Comme on le voit, l’ancien Premier ministre d’Idriss Deby Itno n’a pas réussi à faire taire les armes à l’échelle du continent. Au-delà des guerres qui déchirent encore plusieurs pays africains, les armes ont beaucoup tonné à cause des coups d’Etat. Plusieurs pays à l’instar de la Guinée, du Mali, du Niger, et du Burkina Faso ont vu leurs présidents élus démocratiquement renversés par des militaires qui se sont installés au pouvoir de manière provisoirement définitive. Une incongruité lorsque l’on sait que le Département des Affaires Politiques (DAP) de la Commission de l’Union africaine (CUA) a pour mandat de « promouvoir la bonne gouvernance, la démocratie et les élections démocratiques en Afrique. » Ce mandat s’inscrit d’ailleurs dans divers instruments de l’Union africaine tels que la Charte africaine de la Démocratie, des Élections et de la Gouvernance de 2007, la Déclaration de l’OUA sur les principes régissant les élections démocratiques en Afrique de 2002 et les Directives de l’Union africaine pour les Missions d’observation et de Suivi des élections de 2002 ; et tout ceci est mis en œuvre par l’Unité de la Démocratie et de l’Assistance Electorale (UDAE) qui est situé au sein du DAP.

Au fait, quel problème avait Moussa Mahamat Fakir avec son pays d’origine ? Le Tchad qui vient d’entrer définitivement dans la cinquième république a organisé plusieurs scrutins pendant la période de transition, à la suite du décès de son président en avril 2021 : un référendum (17 décembre 2023), une présidentielle (06 mai 2024), des législatives, provinciales et communales (29 décembre 2024) et des sénatoriales (25 février 2025). Il faut signaler que lors de chaque scrutin, aucune mission internationale d’observation électorale de l’UA n’a été aperçue dans le pays ; pendant la même période cependant, l’UA déployait des missions dans les autres pays africains.

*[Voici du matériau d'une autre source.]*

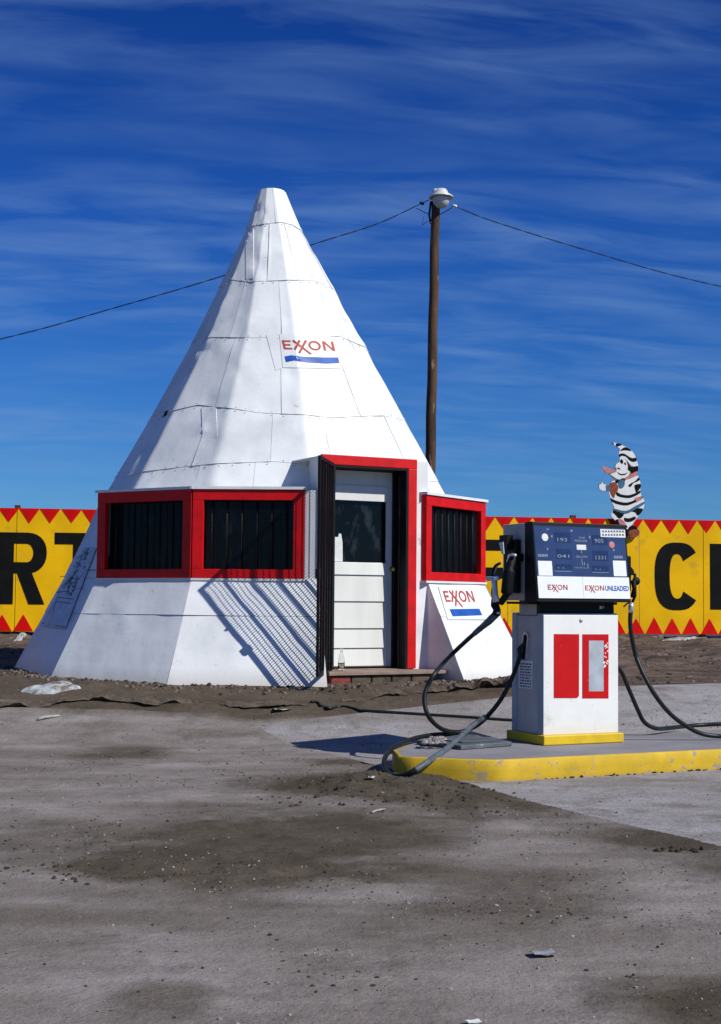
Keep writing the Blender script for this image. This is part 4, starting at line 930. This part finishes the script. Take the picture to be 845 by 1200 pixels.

« Le renforcement du leadership de la Commission requiert une attention particulière », disait l’ancien Président de la Commission de l’Union africaine dans sa profession de foi en 2021. A en croire la presse kenyane qui cite comme source plusieurs diplomates, le 8 février dernier à Dar es Salam en Tanzanie, au cours du sommet entre l’EAC (Communauté d’Afrique de l’Est) et la SADC (Communauté de Développement de l’Afrique Australe) consacré à la guerre entre la RDC et le M23, Moussa Mahamat Fakir a été exclu de la salle où se tenaient les discussions. Une insulte et une crise diplomatique qui prouvent si besoin en était que le renforcement du leadership de la Commission n’a été qu’un vain mot et qu’il reste encore à établir. Autrement dit, comment expliquer le fait que le Président de la Commission de l’Union africaine soit mis à la porte des pourparlers pour la résolution d’un conflit qui implique des pays du continent ?

L’Union africaine doit impérativement faire sa mue, c’est tout le bien que l’on souhaite à Mahamoud Ali Youssouf, l’ancien ministre des Affaires étrangères de Djibouti qui est désormais le nouveau Président de la Commission ; lui qui a axé son projet de gouvernance sur la redynamisation de l’institution panafricaine.